Parmi ces intérêts, il y a par exemple la coopération avec la Russie. Il s’agit d’intérêts réciproques. Les seuls qui y trouvent à redire, et qui n’en font pas mystère, sont les USA. L’Europe et la Russie sont très désireuses d’éviter une guerre entre elles. Et sont aussi très désireuses de développer leurs échanges commerciaux. Deux choses qui offensent grandement les USA.
L’Ukraine n’a pas rempli sa mission de déclencher une guerre entre l’Europe et la Russie. Mais ce n’est peut-être que partie remise. En ce moment, c’est la Pologne et les pays baltes qui s’activent particulièrement pour attiser en Europe l’humeur guerrière (en Allemagne il y a suffisamment d’éléments qui en attestent). Les USA sont en train d’inonder d’armes lourdes ces pays, qui se trouvent être des voisins directs de la Russie. Une opération sous fausse bannière peut être déclenchée à tout moment.
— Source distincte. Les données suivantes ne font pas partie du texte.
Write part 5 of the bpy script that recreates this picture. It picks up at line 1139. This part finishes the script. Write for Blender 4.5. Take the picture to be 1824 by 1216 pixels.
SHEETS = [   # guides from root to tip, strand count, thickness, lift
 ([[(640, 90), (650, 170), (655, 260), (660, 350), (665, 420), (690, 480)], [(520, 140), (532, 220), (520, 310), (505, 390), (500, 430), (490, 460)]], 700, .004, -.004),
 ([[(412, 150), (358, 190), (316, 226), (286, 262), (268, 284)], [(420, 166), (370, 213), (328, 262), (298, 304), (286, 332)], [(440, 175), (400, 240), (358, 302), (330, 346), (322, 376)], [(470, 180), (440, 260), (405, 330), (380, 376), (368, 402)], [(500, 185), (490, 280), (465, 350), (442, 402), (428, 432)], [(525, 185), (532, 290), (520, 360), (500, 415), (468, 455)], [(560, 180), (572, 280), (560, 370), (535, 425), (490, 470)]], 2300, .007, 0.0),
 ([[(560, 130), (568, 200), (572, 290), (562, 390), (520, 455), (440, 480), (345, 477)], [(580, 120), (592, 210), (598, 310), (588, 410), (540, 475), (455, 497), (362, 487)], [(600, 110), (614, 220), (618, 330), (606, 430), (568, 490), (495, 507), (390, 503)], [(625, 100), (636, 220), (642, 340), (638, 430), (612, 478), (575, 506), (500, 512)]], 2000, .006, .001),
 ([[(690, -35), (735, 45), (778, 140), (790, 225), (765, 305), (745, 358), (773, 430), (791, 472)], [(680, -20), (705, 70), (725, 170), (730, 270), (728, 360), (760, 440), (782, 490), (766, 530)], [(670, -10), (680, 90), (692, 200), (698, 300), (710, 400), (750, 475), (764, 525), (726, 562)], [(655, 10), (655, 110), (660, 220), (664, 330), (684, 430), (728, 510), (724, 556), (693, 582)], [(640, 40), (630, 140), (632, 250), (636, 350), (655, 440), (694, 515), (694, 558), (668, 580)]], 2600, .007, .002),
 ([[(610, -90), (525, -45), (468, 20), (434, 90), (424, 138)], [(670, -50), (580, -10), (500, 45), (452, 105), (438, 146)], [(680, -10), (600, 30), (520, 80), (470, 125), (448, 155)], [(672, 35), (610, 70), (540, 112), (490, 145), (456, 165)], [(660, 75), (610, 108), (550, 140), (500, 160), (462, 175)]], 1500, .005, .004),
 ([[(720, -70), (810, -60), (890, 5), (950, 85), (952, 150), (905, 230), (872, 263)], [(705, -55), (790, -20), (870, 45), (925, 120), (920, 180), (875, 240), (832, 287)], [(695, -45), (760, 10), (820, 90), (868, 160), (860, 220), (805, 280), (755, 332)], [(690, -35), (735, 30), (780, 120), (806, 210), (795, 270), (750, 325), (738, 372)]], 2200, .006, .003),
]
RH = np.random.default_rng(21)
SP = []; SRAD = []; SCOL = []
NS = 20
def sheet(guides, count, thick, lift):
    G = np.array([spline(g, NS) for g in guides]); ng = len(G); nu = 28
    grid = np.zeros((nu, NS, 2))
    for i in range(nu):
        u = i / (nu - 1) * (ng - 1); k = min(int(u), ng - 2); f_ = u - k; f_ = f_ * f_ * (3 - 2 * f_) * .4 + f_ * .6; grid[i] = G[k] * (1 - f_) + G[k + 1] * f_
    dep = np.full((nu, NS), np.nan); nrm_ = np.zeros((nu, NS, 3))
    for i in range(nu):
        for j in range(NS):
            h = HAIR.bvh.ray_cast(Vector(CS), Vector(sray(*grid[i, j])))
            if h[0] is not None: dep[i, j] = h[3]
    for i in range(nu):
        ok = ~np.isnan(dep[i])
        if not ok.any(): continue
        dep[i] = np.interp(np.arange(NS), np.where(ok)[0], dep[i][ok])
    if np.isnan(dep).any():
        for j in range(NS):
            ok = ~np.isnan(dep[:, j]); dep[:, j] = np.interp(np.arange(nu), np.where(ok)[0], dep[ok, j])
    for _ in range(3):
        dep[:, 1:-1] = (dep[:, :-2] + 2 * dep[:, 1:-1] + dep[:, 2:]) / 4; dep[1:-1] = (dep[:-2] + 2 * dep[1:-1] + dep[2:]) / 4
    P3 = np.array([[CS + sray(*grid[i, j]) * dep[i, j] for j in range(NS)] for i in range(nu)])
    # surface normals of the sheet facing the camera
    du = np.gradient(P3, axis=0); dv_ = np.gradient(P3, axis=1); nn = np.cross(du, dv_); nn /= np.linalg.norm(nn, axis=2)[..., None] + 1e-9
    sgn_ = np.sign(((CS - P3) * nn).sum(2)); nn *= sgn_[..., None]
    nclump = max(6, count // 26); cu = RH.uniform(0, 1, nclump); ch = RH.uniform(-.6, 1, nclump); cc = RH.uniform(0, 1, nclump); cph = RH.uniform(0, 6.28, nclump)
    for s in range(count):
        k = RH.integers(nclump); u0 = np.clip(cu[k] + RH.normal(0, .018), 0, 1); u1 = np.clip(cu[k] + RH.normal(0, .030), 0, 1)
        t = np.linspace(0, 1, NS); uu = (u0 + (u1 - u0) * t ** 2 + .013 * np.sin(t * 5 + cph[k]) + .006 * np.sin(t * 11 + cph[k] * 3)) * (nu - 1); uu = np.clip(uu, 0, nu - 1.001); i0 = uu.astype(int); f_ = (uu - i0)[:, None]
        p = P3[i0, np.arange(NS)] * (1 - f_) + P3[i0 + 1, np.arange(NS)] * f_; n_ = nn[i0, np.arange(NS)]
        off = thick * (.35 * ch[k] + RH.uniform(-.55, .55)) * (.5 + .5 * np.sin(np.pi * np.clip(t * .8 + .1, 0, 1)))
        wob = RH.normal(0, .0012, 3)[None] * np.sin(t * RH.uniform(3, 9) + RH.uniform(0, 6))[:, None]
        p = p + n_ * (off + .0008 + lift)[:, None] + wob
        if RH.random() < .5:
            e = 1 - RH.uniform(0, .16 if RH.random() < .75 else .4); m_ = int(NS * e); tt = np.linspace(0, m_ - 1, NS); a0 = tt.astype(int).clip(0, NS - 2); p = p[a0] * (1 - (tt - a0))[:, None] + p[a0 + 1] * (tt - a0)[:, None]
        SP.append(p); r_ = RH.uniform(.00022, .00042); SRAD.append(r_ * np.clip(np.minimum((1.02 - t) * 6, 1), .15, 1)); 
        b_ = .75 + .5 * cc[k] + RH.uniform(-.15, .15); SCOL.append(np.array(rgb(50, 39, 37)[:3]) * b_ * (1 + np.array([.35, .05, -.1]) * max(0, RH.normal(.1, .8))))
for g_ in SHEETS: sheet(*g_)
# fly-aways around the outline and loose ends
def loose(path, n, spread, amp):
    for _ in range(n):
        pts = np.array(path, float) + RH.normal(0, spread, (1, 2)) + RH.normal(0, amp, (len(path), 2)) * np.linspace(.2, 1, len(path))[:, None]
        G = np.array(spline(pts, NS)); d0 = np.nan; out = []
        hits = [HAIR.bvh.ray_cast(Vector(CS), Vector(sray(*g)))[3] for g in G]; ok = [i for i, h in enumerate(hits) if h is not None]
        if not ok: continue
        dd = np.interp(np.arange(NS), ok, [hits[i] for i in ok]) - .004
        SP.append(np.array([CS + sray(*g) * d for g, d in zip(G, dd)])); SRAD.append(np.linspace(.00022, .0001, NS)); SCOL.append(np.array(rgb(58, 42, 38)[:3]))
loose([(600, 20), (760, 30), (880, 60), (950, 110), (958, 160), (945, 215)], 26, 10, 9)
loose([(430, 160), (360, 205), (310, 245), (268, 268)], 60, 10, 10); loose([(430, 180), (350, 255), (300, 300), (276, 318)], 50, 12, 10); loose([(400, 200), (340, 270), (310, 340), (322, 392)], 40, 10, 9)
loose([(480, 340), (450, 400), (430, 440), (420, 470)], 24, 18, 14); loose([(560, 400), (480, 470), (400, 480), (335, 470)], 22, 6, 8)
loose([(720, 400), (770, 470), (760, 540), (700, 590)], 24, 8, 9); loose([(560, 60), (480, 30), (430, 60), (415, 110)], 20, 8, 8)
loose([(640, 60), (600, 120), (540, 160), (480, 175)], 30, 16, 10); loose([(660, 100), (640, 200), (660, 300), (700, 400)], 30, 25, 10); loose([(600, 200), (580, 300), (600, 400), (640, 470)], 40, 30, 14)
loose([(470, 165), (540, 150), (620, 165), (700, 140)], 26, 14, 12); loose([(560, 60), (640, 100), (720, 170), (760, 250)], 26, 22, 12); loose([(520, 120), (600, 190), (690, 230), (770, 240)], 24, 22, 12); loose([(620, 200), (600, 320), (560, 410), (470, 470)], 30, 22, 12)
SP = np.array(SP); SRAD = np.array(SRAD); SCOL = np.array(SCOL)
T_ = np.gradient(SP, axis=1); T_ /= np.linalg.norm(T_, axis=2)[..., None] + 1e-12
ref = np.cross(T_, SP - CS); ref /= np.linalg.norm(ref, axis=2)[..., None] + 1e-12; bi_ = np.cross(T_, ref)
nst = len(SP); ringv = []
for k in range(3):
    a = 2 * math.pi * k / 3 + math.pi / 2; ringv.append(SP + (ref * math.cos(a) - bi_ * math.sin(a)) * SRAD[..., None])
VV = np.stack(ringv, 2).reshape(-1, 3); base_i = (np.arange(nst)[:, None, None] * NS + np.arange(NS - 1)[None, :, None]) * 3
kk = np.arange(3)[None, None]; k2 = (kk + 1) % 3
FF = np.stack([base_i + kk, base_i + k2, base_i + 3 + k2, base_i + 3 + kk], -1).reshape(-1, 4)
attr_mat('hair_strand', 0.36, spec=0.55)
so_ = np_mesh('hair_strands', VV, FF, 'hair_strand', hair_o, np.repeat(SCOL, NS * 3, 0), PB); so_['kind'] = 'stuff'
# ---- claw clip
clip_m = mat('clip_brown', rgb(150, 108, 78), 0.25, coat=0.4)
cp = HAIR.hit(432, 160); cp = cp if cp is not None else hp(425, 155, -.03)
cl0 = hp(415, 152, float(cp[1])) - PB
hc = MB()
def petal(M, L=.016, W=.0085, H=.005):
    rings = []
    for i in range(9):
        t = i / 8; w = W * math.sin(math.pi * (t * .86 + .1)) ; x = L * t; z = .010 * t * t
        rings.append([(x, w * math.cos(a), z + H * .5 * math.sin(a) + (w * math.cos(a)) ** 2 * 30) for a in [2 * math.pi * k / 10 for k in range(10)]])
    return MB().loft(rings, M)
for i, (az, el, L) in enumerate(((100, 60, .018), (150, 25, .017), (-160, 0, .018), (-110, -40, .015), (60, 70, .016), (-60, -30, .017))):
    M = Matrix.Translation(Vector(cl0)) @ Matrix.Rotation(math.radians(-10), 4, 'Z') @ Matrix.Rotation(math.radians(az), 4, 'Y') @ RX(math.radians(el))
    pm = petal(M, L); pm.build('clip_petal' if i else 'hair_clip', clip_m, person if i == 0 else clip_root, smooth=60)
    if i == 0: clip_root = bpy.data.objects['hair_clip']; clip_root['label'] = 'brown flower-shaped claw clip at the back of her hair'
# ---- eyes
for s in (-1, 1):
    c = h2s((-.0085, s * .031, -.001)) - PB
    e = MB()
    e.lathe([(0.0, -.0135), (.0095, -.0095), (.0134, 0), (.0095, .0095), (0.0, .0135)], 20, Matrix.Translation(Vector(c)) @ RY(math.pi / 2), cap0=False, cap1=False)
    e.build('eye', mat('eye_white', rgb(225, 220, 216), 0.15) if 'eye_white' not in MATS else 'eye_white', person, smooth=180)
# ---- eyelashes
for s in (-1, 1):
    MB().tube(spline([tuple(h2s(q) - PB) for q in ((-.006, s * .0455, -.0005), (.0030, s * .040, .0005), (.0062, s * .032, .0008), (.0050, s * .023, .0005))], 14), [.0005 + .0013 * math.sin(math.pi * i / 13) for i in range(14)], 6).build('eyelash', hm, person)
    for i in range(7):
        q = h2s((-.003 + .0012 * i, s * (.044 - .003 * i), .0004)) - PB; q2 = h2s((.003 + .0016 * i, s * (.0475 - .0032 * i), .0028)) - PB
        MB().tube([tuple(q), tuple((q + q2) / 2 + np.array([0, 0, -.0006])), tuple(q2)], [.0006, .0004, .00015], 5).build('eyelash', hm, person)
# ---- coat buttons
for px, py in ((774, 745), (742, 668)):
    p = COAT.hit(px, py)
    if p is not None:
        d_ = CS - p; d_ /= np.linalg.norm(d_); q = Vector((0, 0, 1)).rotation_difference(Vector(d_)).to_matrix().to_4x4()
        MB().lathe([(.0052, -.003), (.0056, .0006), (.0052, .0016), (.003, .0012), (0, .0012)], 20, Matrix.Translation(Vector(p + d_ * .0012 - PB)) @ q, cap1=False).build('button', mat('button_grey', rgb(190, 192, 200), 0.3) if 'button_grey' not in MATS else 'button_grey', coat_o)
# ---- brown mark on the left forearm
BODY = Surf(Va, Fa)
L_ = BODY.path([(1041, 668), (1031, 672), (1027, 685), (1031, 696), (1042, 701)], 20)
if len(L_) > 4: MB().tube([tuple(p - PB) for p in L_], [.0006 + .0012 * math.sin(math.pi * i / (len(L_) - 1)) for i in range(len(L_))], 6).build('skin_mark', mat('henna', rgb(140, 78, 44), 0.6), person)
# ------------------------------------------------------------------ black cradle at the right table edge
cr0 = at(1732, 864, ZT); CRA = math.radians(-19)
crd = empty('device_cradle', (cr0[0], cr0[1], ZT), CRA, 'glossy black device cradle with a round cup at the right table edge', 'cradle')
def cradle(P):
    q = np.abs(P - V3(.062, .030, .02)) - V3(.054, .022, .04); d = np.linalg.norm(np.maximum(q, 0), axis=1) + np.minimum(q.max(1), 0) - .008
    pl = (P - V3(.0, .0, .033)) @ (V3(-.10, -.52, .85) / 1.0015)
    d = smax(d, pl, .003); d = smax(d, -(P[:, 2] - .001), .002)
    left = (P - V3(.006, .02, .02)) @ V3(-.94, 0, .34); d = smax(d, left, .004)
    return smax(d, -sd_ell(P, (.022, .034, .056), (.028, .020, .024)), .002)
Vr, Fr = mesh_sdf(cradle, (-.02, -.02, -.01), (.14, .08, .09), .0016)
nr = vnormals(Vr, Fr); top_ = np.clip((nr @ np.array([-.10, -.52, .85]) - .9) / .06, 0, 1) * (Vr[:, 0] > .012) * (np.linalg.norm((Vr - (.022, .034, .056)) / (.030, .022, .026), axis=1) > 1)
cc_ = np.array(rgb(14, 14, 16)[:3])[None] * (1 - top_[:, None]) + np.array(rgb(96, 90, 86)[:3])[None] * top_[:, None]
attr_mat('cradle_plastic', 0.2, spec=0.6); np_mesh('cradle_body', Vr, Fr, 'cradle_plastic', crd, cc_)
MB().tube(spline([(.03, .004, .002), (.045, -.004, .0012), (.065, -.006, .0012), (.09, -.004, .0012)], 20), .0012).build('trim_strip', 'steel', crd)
L’Europe est-elle stupide au point de négliger sa propre sécurité? Pas si simple en fait, car en cas de désobéissance aux USA, les conséquences ne sont pas moins menaçantes qu’en cas d’obéissance. La politique européenne des derniers six mois se caractérise à la fois par un discours totalement aux ordres des Américains et par un souci d’améliorer les relations avec la Russie. De ce paradoxe germent ainsi plusieurs comportements névrotiques de la part de l’Europe. Fait aggravant, l’Europe s’est élargie plutôt vers les pays de l’Est, qui sont plus loyaux vis-à-vis des USA qu’à son encontre.
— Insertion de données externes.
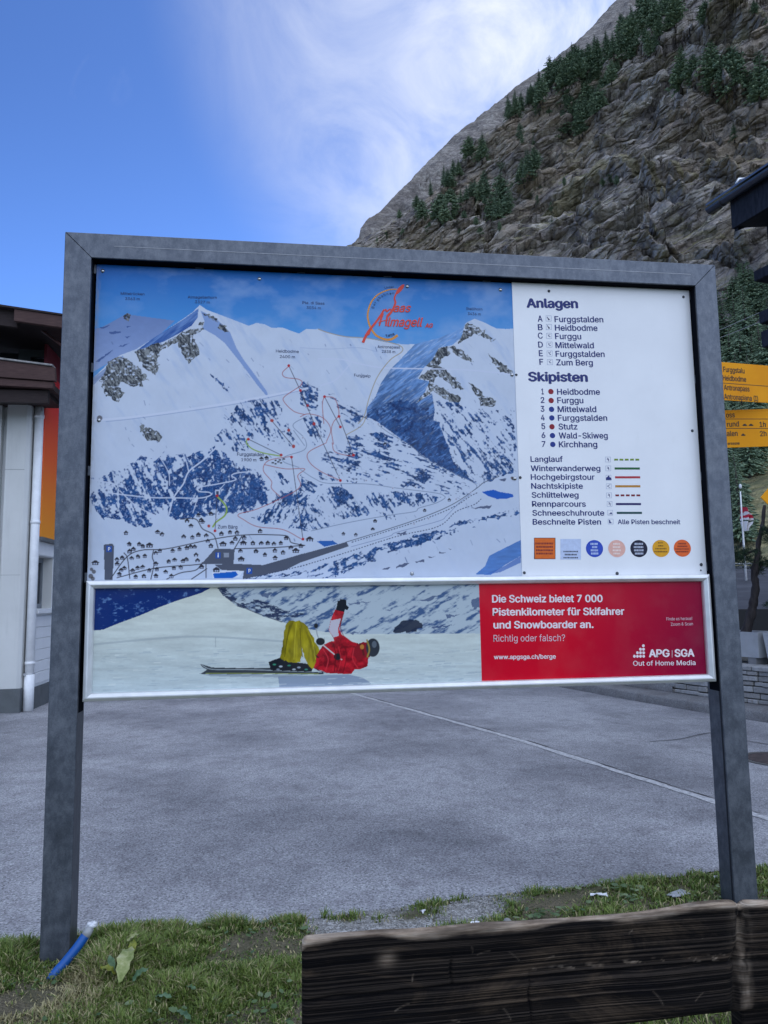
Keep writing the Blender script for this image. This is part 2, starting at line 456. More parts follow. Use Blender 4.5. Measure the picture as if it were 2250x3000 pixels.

L’Ukraine en tant que pays intermédiaire est pratiquement détruite. D’ici 2019, il faudra trouver des alternatives. Le projet South Stream a été stoppé de façon brutale par les Américains. De ce fait, la Russie propose un projet alternatif de ce gazoduc via la Turquie (Turk Stream). Pour l’Union européenne, c’est moins bien que le South Stream, mais c’est mieux que d’autres alternatives (par exemple, le gaz du Qatar). L’effet de choc suite à l’abandon du projet South Stream a fait place à de nouvelles préoccupations au sein de l’Europe. Le temps est compté.
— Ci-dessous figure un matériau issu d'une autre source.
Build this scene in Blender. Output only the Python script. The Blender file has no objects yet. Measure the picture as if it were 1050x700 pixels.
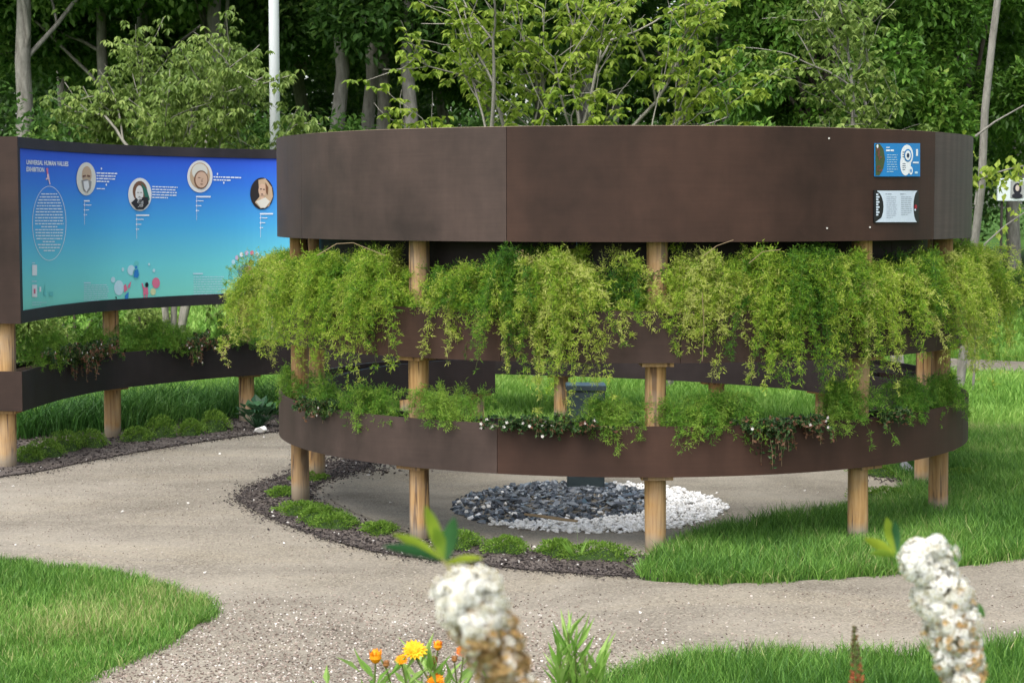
import bpy, math, random
import numpy as np
from mathutils import Vector
rng = np.random.default_rng(7); random.seed(7)
R_ = math.radians
SC = bpy.context.scene
COL = SC.collection
# ------------------------------------------------------------ camera, world, sun, exposure
F = 1900.0; EYE = 1.6; PITCH = math.atan(138 / F)
cam = bpy.data.cameras.new('camera'); co = bpy.data.objects.new('camera', cam); COL.objects.link(co)
co.location = (0, 0, EYE); co.rotation_euler = (math.pi / 2 - PITCH, 0, 0)
cam.sensor_width = 36; cam.lens = F / 1050 * 36; cam.clip_start = 0.05; cam.clip_end = 2000
cam.dof.use_dof = True; cam.dof.focus_distance = 9.0; cam.dof.aperture_fstop = 12.0
SC.camera = co
w = bpy.data.worlds.new('World'); SC.world = w; w.use_nodes = True
nt = w.node_tree; bg = nt.nodes['Background']
sky = nt.nodes.new('ShaderNodeTexSky'); sky.sky_type = 'NISHITA'; sky.sun_disc = False
SUN_EL, SUN_AZ = 56, 208            # degrees; azimuth clockwise from +Y
sky.sun_elevation = R_(SUN_EL); sky.sun_rotation = R_(SUN_AZ); sky.dust_density = 3; sky.air_density = 1.2
hs = nt.nodes.new('ShaderNodeHueSaturation'); hs.inputs['Saturation'].default_value = 0.35
nt.links.new(sky.outputs[0], hs.inputs['Color']); nt.links.new(hs.outputs[0], bg.inputs[0])
bg.inputs[1].default_value = 0.15
sl = bpy.data.lights.new('sun', 'SUN'); sl.energy = 1.6; sl.angle = R_(45); sl.color = (1, .96, .9)
so = bpy.data.objects.new('sun', sl); COL.objects.link(so)
az = R_(SUN_AZ); el = R_(SUN_EL)
sd = Vector((math.sin(az) * math.cos(el), math.cos(az) * math.cos(el), math.sin(el)))
so.rotation_euler = sd.to_track_quat('Z', 'Y').to_euler(); so.location = (0, -5, 12)
SC.view_settings.view_transform = 'Standard'; SC.view_settings.look = 'None'
SC.view_settings.exposure = 1.0; SC.view_settings.gamma = 1; SC.view_settings.use_curve_mapping = False
SC.render.engine = 'CYCLES'
SC.cycles.max_bounces = 6; SC.cycles.transparent_max_bounces = 4

# ------------------------------------------------------------ projection helpers
cp, sp = math.cos(PITCH), math.sin(PITCH)
def ray(px, py):
    a = (px - 525) / F; b = (350 - py) / F
    return np.array([a, cp + b * sp, -sp + b * cp])
def G(px, py, z=0.0):
    d = ray(px, py); t = (z - EYE) / d[2]; return np.array([d[0] * t, d[1] * t, z])
def AT(px, py, y):
    d = ray(px, py); t = y / d[1]; return np.array([d[0] * t, y, EYE + d[2] * t])
def proj(p):
    z = p[2] - EYE; d = p[1] * cp - z * sp; v = p[1] * sp + z * cp
    return 525 + F * p[0] / d, 350 - F * v / d

# ------------------------------------------------------------ object helpers
def tag(o, label=None, cat=None, group=None, kind=None):
    if label: o['label'] = label
    if cat: o['category'] = cat
    if group: o['group'] = group
    if kind: o['kind'] = kind
    return o
def empty(name, loc, label, cat, group=None, rz=0):
    o = bpy.data.objects.new(name, None); COL.objects.link(o); o.location = [float(c) for c in loc]
    o.rotation_euler = (0, 0, rz); o.empty_display_size = .1
    return tag(o, label, cat, group)
def root_of(o):
    l = Vector((0, 0, 0))
    while o is not None: l = l + o.location; o = o.parent
    return l
def build(name, V, FS, mat, parent=None, var=None, smooth=False, origin=None):
    """V (n,3) world coordinates, FS a list of face index arrays or lists"""
    V = np.asarray(V, dtype=np.float64).reshape(-1, 3)
    if parent is not None:
        off = np.array(root_of(parent)); loc = (0, 0, 0)
    else:
        off = np.array([V[:, 0].mean(), V[:, 1].mean(), V[:, 2].min()]) if origin is None else np.array(origin, dtype=float)
        loc = tuple(float(c) for c in off)
    V = V - off
    me = bpy.data.meshes.new(name)
    loops = []; starts = []; tot = []; c = 0
    for f in FS:
        f = np.asarray(f)
        if f.ndim == 1: f = f[None, :]
        if not len(f): continue
        n = f.shape[1]; loops.append(f.reshape(-1)); starts.append(c + np.arange(len(f)) * n); c += f.size
        tot.append(np.full(len(f), n))
    loops = np.concatenate(loops).astype(np.int32); starts = np.concatenate(starts).astype(np.int32)
    me.vertices.add(len(V)); me.vertices.foreach_set('co', V.astype(np.float32).reshape(-1))
    me.loops.add(len(loops)); me.loops.foreach_set('vertex_index', loops)
    me.polygons.add(len(starts)); me.polygons.foreach_set('loop_start', starts)
    me.update(calc_edges=True); me.validate()
    me.polygons.foreach_set('use_smooth', np.full(len(me.polygons), bool(smooth)))
    if var is not None:
        a = me.attributes.new('var', 'FLOAT', 'POINT'); a.data.foreach_set('value', np.asarray(var, dtype=np.float32))
    mats = mat if isinstance(mat, (list, tuple)) else [mat]
    for m in mats: me.materials.append(m)
    o = bpy.data.objects.new(name, me); COL.objects.link(o); o.location = loc
    if parent is not None: o.parent = parent
    return o
class MB:
    def __init__(s): s.V = []; s.F = []; s.n = 0; s.var = []
    def add(s, V, FS, var=None):
        V = np.asarray(V, dtype=float).reshape(-1, 3)
        for f in FS:
            f = np.asarray(f)
            if f.ndim == 1: f = f[None, :]
            s.F.append(f + s.n)
        s.V.append(V); s.n += len(V)
        s.var.append(np.full(len(V), .5 if var is None else var) if np.isscalar(var) or var is None else np.asarray(var))
    def box(s, c, d, rz=0, var=None):
        x, y, z = [q / 2 for q in d]
        P = np.array([[-x,-y,-z],[x,-y,-z],[x,y,-z],[-x,y,-z],[-x,-y,z],[x,-y,z],[x,y,z],[-x,y,z]])
        ca, sa = math.cos(rz), math.sin(rz)
        P = P @ np.array([[ca, sa, 0], [-sa, ca, 0], [0, 0, 1]]) + np.asarray(c)
        s.add(P, [np.array([[0,3,2,1],[4,5,6,7],[0,1,5,4],[1,2,6,5],[2,3,7,6],[3,0,4,7]])], var)
    def tube(s, pts, rad, n=8, cap=True, var=None):
        pts = np.asarray(pts, dtype=float); m = len(pts)
        rad = np.full(m, rad) if np.isscalar(rad) else np.asarray(rad)
        T = np.gradient(pts, axis=0); T /= np.linalg.norm(T, axis=1)[:, None] + 1e-9
        ref = np.array([1, 0, 0]) if abs(T[0][0]) < .8 else np.array([0, 1, 0])
        A = np.cross(T, ref); A /= np.linalg.norm(A, axis=1)[:, None] + 1e-9; B = np.cross(T, A)
        th = np.arange(n) * 2 * np.pi / n
        V = pts[:, None] + rad[:, None, None] * (np.cos(th)[None, :, None] * A[:, None] + np.sin(th)[None, :, None] * B[:, None])
        i = np.arange(m - 1)[:, None] * n; j = np.arange(n)[None]; k = (j + 1) % n
        q = np.stack([i + j, i + k, i + n + k, i + n + j], -1).reshape(-1, 4)
        fs = [q]
        if cap: fs += [np.arange(n)[::-1][None], ((m - 1) * n + np.arange(n))[None]]
        s.add(V.reshape(-1, 3), fs, var)
    def leaves(s, P, D, N, L, W, fold=.15, var=None, mid=.45):
        V, f = leafarr(P, D, N, L, W, fold, mid)
        s.F.append(f + s.n); s.V.append(V); s.n += len(V)
        s.var.append(np.repeat(np.full(len(P), .5) if var is None else var, 4))
    def build(s, name, mat, parent=None, smooth=False, origin=None):
        return build(name, np.concatenate(s.V), s.F, mat, parent, np.concatenate(s.var), smooth, origin)
def nrm(a): return a / (np.linalg.norm(a, axis=-1, keepdims=True) + 1e-9)
def leafarr(P, D, N, L, W, fold=.15, mid=.45):
    P = np.asarray(P); n = len(P); D = nrm(D); S = nrm(np.cross(D, N)); N2 = nrm(np.cross(S, D))
    L = np.broadcast_to(L, n)[:, None]; W = np.broadcast_to(W, n)[:, None]
    m = P + D * L * mid
    V = np.stack([P, m + S * W / 2 + N2 * W * fold, P + D * L - N2 * L * .1, m - S * W / 2 + N2 * W * fold], 1).reshape(-1, 3)
    return V, np.arange(4 * n).reshape(-1, 4)
def rdir(n):
    return nrm(rng.normal(size=(n, 3)))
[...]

Là encore, les USA foulent aux pieds d’autres intérêts européens.
Ils disent clairement aux Grecs que ceux-ci ne doivent pas compter sur le Turk Stream. D’importants faiseurs d’opinion s’attaquent à la Turquie et à ce projet (l’article en question est un parfait enseignement sur l’art de semer la zizanie entre des partenaires commerciaux et d’affirmer avec aplomb que ce qui est blanc est noir). En Macédoine, futur point de passage du nouveau gazoduc, un coup d’État a commencé. Sur le modèle exact de Maidan et des autres révolutions de couleur. On n’est plus ici en présence de signaux subtils à destination de l’Union européenne. On a largement dépassé ce stade. Les USA bloquent ouvertement les routes commerciales possibles entre la Russie et l’Europe et y mettent le feu à leur gré. La guerre économique entre les USA et l’Union européenne ne se cache même plus.
Hormis l’échelle, il y a dans les évolutions actuelles deux autres différences intéressantes entre l’Ukraine et l’Union européenne. Lorsque l’Ukraine était au bord de l’abîme, elle était sous contrôle total des USA, mais était encore économiquement indépendante. Le levier politique aura suffi pour pousser l’Ukraine vers le suicide, y compris sur le plan économique. A l’inverse, l’Union européenne est politiquement très fortement endoctrinée, mais bien qu’au bord de l’abîme, elle n’est pas impuissante et aveugle comme l’Ukraine. D’un autre côté, l’économie et le système financier en Europe sont si fortement dépendants des USA que ces derniers pourraient à tout moment en déclencher l’effondrement. Et ils pourraient d’ailleurs commencer par ça. La destruction de l’économie européenne est le moyen trouvé par les USA pour pousser l’Europe vers le suicide politique.
Les USA mettent l’Europe devant l’alternative suivante : l’esclavage sous la bannière du TTIP, ou la destruction.